**Required work**
Output the full listing below exactly as it reads, and skip anything that is a picture.

**Given material**

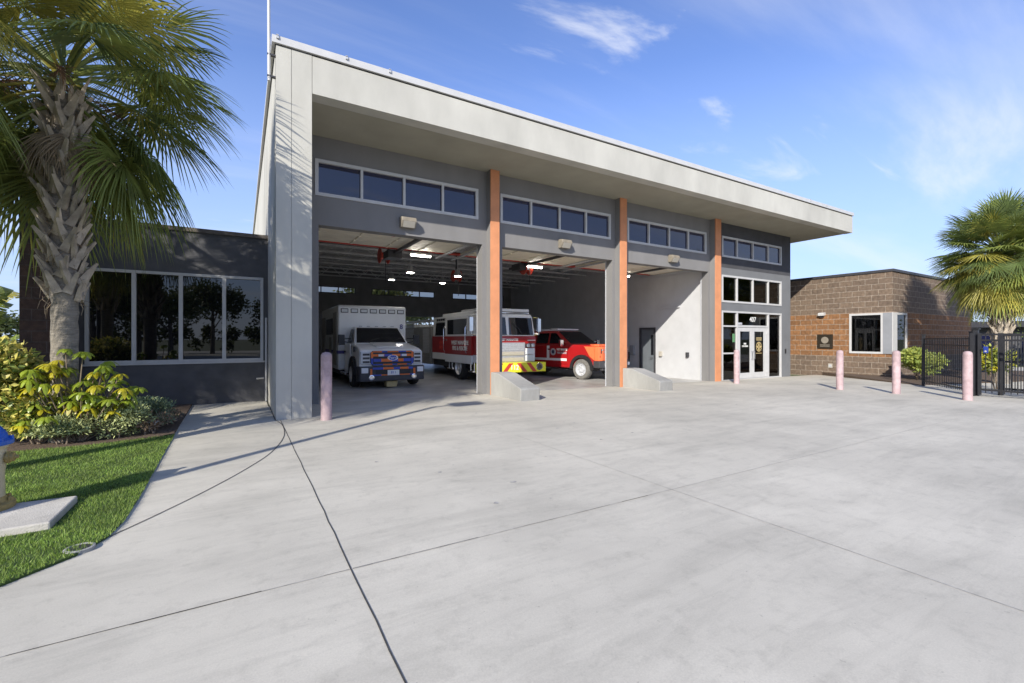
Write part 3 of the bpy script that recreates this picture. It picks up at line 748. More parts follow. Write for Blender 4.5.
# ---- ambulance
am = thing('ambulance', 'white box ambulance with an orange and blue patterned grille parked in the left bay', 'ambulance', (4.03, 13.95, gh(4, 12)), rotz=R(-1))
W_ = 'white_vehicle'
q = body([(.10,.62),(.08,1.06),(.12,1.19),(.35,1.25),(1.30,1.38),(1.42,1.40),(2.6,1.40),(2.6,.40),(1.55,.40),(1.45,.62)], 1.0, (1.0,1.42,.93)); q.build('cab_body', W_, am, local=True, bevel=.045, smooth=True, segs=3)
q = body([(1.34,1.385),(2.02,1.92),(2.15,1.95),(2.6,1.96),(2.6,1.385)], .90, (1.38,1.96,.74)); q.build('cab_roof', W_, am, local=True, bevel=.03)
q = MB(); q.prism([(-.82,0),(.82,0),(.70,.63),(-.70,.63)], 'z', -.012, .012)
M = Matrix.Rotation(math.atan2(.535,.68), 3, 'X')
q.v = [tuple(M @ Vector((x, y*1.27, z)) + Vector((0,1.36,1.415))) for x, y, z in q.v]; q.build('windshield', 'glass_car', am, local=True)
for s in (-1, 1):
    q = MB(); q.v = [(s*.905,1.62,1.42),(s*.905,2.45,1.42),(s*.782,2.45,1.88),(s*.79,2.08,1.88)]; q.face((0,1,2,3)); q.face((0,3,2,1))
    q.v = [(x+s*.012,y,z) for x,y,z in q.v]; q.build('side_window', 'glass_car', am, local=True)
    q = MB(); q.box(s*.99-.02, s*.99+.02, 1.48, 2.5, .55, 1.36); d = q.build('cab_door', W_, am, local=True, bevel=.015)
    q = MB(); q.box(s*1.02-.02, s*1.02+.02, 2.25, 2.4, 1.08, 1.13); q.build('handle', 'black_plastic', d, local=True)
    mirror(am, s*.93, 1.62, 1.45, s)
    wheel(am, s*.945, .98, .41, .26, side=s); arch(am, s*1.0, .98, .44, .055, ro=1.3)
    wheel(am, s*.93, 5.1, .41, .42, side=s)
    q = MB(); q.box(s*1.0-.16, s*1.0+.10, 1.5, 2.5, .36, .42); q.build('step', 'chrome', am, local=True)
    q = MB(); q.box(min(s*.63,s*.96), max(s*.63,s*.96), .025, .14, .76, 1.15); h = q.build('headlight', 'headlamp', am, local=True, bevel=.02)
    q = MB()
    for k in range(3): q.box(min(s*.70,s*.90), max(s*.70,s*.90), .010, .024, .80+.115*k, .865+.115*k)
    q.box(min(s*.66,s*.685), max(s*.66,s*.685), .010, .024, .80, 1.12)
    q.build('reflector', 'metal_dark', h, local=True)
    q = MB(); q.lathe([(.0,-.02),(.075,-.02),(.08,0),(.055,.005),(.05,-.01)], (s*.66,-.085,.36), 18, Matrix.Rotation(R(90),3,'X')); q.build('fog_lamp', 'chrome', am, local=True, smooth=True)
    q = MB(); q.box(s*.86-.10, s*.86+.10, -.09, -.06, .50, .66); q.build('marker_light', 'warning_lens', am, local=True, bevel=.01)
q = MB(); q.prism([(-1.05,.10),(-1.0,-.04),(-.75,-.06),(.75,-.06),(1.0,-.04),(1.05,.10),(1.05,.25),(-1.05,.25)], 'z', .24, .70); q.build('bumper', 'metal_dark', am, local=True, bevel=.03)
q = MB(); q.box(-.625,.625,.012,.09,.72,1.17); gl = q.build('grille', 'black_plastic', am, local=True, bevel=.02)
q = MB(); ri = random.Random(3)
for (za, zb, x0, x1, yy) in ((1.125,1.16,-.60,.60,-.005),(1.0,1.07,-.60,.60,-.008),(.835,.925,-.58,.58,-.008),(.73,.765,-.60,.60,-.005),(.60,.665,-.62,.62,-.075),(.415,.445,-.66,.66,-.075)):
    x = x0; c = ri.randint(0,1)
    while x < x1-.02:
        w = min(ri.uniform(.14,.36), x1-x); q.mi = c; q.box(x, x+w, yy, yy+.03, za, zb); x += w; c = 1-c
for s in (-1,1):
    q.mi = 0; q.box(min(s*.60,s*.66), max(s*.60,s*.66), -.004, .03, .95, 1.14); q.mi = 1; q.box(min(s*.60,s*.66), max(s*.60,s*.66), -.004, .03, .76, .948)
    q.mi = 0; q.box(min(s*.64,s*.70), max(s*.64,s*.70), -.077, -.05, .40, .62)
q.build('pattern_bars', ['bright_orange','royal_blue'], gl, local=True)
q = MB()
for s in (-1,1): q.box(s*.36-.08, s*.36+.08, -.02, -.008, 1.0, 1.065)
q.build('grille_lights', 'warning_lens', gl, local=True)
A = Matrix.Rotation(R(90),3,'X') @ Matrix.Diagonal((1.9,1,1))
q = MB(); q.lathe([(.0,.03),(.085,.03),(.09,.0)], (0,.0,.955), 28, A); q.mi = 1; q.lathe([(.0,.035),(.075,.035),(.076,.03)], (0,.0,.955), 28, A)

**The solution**
Write part 3 of the bpy script that recreates this picture. It picks up at line 748. More parts follow. Write for Blender 4.5.
# ---- ambulance
am = thing('ambulance', 'white box ambulance with an orange and blue patterned grille parked in the left bay', 'ambulance', (4.03, 13.95, gh(4, 12)), rotz=R(-1))
W_ = 'white_vehicle'
q = body([(.10,.62),(.08,1.06),(.12,1.19),(.35,1.25),(1.30,1.38),(1.42,1.40),(2.6,1.40),(2.6,.40),(1.55,.40),(1.45,.62)], 1.0, (1.0,1.42,.93)); q.build('cab_body', W_, am, local=True, bevel=.045, smooth=True, segs=3)
q = body([(1.34,1.385),(2.02,1.92),(2.15,1.95),(2.6,1.96),(2.6,1.385)], .90, (1.38,1.96,.74)); q.build('cab_roof', W_, am, local=True, bevel=.03)
q = MB(); q.prism([(-.82,0),(.82,0),(.70,.63),(-.70,.63)], 'z', -.012, .012)
M = Matrix.Rotation(math.atan2(.535,.68), 3, 'X')
q.v = [tuple(M @ Vector((x, y*1.27, z)) + Vector((0,1.36,1.415))) for x, y, z in q.v]; q.build('windshield', 'glass_car', am, local=True)
for s in (-1, 1):
    q = MB(); q.v = [(s*.905,1.62,1.42),(s*.905,2.45,1.42),(s*.782,2.45,1.88),(s*.79,2.08,1.88)]; q.face((0,1,2,3)); q.face((0,3,2,1))
    q.v = [(x+s*.012,y,z) for x,y,z in q.v]; q.build('side_window', 'glass_car', am, local=True)
    q = MB(); q.box(s*.99-.02, s*.99+.02, 1.48, 2.5, .55, 1.36); d = q.build('cab_door', W_, am, local=True, bevel=.015)
    q = MB(); q.box(s*1.02-.02, s*1.02+.02, 2.25, 2.4, 1.08, 1.13); q.build('handle', 'black_plastic', d, local=True)
    mirror(am, s*.93, 1.62, 1.45, s)
    wheel(am, s*.945, .98, .41, .26, side=s); arch(am, s*1.0, .98, .44, .055, ro=1.3)
    wheel(am, s*.93, 5.1, .41, .42, side=s)
    q = MB(); q.box(s*1.0-.16, s*1.0+.10, 1.5, 2.5, .36, .42); q.build('step', 'chrome', am, local=True)
    q = MB(); q.box(min(s*.63,s*.96), max(s*.63,s*.96), .025, .14, .76, 1.15); h = q.build('headlight', 'headlamp', am, local=True, bevel=.02)
    q = MB()
    for k in range(3): q.box(min(s*.70,s*.90), max(s*.70,s*.90), .010, .024, .80+.115*k, .865+.115*k)
    q.box(min(s*.66,s*.685), max(s*.66,s*.685), .010, .024, .80, 1.12)
    q.build('reflector', 'metal_dark', h, local=True)
    q = MB(); q.lathe([(.0,-.02),(.075,-.02),(.08,0),(.055,.005),(.05,-.01)], (s*.66,-.085,.36), 18, Matrix.Rotation(R(90),3,'X')); q.build('fog_lamp', 'chrome', am, local=True, smooth=True)
    q = MB(); q.box(s*.86-.10, s*.86+.10, -.09, -.06, .50, .66); q.build('marker_light', 'warning_lens', am, local=True, bevel=.01)
q = MB(); q.prism([(-1.05,.10),(-1.0,-.04),(-.75,-.06),(.75,-.06),(1.0,-.04),(1.05,.10),(1.05,.25),(-1.05,.25)], 'z', .24, .70); q.build('bumper', 'metal_dark', am, local=True, bevel=.03)
q = MB(); q.box(-.625,.625,.012,.09,.72,1.17); gl = q.build('grille', 'black_plastic', am, local=True, bevel=.02)
q = MB(); ri = random.Random(3)
for (za, zb, x0, x1, yy) in ((1.125,1.16,-.60,.60,-.005),(1.0,1.07,-.60,.60,-.008),(.835,.925,-.58,.58,-.008),(.73,.765,-.60,.60,-.005),(.60,.665,-.62,.62,-.075),(.415,.445,-.66,.66,-.075)):
    x = x0; c = ri.randint(0,1)
    while x < x1-.02:
        w = min(ri.uniform(.14,.36), x1-x); q.mi = c; q.box(x, x+w, yy, yy+.03, za, zb); x += w; c = 1-c
for s in (-1,1):
    q.mi = 0; q.box(min(s*.60,s*.66), max(s*.60,s*.66), -.004, .03, .95, 1.14); q.mi = 1; q.box(min(s*.60,s*.66), max(s*.60,s*.66), -.004, .03, .76, .948)
    q.mi = 0; q.box(min(s*.64,s*.70), max(s*.64,s*.70), -.077, -.05, .40, .62)
q.build('pattern_bars', ['bright_orange','royal_blue'], gl, local=True)
q = MB()
for s in (-1,1): q.box(s*.36-.08, s*.36+.08, -.02, -.008, 1.0, 1.065)
q.build('grille_lights', 'warning_lens', gl, local=True)
A = Matrix.Rotation(R(90),3,'X') @ Matrix.Diagonal((1.9,1,1))
q = MB(); q.lathe([(.0,.03),(.085,.03),(.09,.0)], (0,.0,.955), 28, A); q.mi = 1; q.lathe([(.0,.035),(.075,.035),(.076,.03)], (0,.0,.955), 28, A)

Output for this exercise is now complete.